Silah bırakma kararı alan PKK süreci sabote edecek her eylemden uzak durur
- PKK, politik geleceğine dair silahlı mücadeleyi bırakma ve kendisini feshetme dahil çok stratejik kararlar aldı. Bundan geriye bir dönüş pek mümkün görünüyor. IKYB sınırları içerisinde operasyonlar kesintisizce devam etmesine rağmen PKK, silahlı çatışmaya girmemek için bütün koşullarını zorladığını kamuoyuna bir çok kez açıkladı. Bu nedenle bu süreci doğrudan sabote edecek düzeyde PKK’nin mağaraya bubi tuzak kurduğu iddiası da gerçekçi ve inandırıcı değil. Özellikle barış sürecinin başlatıldığı, silah bırakma kararının alındığı bir ortamda, PKK çatışmasızlık ortamını riske edecek hiçbir davranış ve eylem içinde olmaz. Çözüm ve demokratik barış sürecine karşı olanlar, 12 askerin yaşamını yitirmesinden PKK’yi sorumlu tutarak sürecin başarısızlığa uğraması için bütün gücünü kullanıyorlar.
- PKK’nin silah bırakmayı fiiliye bir eyleme dönüştürmek için hazırlık yaptığı, Öcalan’ın da videolu bir görüntüyle süreci başlatacağı kamuoyuna açıklandığı ve dünya basınında çok büyük bir ilgi gördüğü bir ortamda askerlerin yaşamını yitirmesini en hafif deyimle yeni bir provokasyona zemin hazırlanması için kullanılmaya çalışılmaktadır.
- PKK’nin hiçbir şekilde doğrudan ve dolaylı olarak muhatap olmadığı, bu olayda PKK’yi sorumlu tutmak, esasen 11 Temmuz 2025 günü silahların bırakılarak yakılması görüntüsünün canlı olarak yayınlanmasının etkisizleştirilmesinin bir aracı haline getirilmek istendiği açıktır.
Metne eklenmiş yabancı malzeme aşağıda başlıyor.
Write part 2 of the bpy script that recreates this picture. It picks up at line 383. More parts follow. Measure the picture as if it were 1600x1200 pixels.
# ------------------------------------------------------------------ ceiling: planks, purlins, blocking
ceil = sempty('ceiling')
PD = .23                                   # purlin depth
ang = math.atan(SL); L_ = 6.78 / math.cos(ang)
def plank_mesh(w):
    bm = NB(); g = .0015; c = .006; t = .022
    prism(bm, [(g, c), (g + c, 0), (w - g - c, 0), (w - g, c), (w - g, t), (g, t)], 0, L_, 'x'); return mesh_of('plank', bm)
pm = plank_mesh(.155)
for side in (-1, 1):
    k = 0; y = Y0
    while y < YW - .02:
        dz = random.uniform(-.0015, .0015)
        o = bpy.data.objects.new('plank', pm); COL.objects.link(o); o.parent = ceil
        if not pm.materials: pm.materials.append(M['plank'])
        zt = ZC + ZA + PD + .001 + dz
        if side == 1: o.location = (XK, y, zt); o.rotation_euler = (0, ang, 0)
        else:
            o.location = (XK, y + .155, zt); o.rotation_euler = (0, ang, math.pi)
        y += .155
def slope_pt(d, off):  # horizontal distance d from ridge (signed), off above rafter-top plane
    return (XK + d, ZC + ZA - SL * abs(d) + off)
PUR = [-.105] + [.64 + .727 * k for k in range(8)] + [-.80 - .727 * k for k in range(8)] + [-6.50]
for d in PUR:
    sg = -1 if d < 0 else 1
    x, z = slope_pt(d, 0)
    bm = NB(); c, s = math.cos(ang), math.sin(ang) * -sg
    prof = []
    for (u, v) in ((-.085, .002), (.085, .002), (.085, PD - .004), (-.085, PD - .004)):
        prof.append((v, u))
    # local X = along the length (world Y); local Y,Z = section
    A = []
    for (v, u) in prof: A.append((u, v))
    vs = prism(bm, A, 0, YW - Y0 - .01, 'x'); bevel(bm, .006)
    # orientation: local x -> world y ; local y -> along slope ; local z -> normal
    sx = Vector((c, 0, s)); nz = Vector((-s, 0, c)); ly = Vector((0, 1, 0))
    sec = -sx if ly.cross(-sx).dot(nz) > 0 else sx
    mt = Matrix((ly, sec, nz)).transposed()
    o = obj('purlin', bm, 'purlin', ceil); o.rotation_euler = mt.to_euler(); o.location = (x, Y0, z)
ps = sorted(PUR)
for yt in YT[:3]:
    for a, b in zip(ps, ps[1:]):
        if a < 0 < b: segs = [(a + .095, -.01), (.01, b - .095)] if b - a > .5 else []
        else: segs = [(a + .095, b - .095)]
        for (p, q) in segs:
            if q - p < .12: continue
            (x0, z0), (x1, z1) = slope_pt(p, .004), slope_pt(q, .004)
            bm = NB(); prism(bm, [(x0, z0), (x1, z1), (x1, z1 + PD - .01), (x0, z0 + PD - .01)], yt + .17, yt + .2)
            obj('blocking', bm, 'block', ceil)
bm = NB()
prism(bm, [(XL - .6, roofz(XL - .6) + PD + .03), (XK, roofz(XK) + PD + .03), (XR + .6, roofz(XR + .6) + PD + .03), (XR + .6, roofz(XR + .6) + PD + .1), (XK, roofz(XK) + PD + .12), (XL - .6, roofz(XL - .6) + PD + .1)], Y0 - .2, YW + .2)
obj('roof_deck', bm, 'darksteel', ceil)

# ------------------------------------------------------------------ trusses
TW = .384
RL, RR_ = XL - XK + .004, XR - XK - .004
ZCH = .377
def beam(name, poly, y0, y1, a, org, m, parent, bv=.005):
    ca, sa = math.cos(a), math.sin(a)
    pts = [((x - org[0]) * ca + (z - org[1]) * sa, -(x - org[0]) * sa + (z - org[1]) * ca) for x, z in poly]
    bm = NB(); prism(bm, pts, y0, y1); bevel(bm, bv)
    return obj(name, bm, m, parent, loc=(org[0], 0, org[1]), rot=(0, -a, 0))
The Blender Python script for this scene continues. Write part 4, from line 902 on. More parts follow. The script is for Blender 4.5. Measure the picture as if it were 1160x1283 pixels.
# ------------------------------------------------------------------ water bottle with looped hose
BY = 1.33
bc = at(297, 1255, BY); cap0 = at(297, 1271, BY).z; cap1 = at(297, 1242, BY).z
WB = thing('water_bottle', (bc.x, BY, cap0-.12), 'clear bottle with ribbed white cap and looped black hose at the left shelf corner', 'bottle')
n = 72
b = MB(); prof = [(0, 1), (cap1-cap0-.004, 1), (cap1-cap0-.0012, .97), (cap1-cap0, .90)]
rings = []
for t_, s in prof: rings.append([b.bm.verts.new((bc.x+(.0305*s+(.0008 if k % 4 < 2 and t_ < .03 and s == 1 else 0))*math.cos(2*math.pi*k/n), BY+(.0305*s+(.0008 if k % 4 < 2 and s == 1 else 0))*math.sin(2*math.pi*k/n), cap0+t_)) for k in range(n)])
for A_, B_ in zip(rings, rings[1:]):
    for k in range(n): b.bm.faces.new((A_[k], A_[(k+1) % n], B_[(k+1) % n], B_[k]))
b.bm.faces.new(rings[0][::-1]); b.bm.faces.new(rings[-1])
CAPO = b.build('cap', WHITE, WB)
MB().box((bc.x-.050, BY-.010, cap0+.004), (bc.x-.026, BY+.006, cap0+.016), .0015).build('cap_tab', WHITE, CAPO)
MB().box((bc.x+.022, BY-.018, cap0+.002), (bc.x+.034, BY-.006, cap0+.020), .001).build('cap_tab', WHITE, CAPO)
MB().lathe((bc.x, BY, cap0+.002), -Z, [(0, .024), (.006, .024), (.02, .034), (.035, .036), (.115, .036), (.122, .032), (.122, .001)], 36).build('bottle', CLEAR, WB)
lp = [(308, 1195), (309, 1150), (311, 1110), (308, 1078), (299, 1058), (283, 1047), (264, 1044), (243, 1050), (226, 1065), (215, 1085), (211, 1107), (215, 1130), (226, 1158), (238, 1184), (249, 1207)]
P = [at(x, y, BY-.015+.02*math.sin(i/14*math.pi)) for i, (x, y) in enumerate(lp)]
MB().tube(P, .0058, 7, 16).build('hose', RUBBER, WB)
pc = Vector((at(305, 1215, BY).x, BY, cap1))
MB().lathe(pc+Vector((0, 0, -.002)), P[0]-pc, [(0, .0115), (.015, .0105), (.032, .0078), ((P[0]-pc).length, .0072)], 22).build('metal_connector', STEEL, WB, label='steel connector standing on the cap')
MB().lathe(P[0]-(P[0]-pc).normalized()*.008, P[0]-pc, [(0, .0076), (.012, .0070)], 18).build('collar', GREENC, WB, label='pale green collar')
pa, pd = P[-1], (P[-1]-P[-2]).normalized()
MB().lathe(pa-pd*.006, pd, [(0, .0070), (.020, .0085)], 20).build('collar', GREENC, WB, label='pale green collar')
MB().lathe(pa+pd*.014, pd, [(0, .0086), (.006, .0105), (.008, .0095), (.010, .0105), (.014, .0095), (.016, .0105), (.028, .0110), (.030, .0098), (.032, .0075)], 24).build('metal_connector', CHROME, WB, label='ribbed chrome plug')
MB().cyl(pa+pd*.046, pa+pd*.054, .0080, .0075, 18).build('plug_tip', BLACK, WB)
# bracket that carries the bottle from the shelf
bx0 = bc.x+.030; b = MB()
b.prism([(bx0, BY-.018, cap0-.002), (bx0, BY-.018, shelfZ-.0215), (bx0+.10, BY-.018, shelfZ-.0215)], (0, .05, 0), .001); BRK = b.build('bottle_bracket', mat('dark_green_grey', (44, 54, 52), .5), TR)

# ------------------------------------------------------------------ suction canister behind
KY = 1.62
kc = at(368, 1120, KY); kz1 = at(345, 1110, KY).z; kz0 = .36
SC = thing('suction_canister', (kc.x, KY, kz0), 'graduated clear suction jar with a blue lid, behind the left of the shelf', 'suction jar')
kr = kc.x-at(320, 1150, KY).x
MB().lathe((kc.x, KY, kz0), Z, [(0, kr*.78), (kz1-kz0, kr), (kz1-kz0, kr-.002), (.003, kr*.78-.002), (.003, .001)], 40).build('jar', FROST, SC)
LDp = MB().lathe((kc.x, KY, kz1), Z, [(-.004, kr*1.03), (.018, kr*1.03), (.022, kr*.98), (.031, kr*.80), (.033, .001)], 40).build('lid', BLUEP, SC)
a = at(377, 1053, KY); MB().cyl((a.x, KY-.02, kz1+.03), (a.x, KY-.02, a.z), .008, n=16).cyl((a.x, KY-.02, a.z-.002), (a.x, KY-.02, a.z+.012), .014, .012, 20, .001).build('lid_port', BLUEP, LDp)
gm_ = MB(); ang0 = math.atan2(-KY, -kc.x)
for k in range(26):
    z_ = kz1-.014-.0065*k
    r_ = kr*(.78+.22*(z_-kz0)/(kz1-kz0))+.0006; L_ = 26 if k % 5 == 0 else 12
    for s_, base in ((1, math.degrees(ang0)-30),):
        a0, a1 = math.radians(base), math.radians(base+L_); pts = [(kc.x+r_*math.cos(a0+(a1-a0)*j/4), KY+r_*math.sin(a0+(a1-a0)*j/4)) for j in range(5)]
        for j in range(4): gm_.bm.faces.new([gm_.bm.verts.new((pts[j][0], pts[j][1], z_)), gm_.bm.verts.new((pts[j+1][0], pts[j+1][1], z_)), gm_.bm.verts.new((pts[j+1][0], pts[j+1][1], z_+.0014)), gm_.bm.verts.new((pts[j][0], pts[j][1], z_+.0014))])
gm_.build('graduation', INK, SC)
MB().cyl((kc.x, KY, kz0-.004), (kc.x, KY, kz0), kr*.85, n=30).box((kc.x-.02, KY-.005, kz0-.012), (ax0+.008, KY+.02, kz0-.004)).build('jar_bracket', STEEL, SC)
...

Sonuç: Bu tür operasyonların önüne geçilmesi için, iktidarı ve PKK’nin eş güdümlü hareket etmesi gerekir. Örneğin operasyonların sürekli ve kesintisiz devam etmesi sürecin en ciddi kırılma anlarından biri olduğu açıktır. Devlet ile PKK arasında özellikle çatışmalarda ölen ve cesetleri bulunmayan askerlerin durumunun netleştirilmesi, sahada çatışmazsızlık sürecinin devam ettirilmesi için doğrudan görüşmeleri sağlayan bir kanal oluşturmaları gerekir. Böylelikle süreci başarısız kılmaya çalışan her girişim engellenmiş olur. Bu nedenle PKK’nin fiilen silah bırakmaya başlayacağına dair 11 Temmuz 2025 günü yapılacak olan törene hem devletin hem PKK’nin hem de IKYB askeri yetkililerin gerekli önlemleri alması gerekiyor.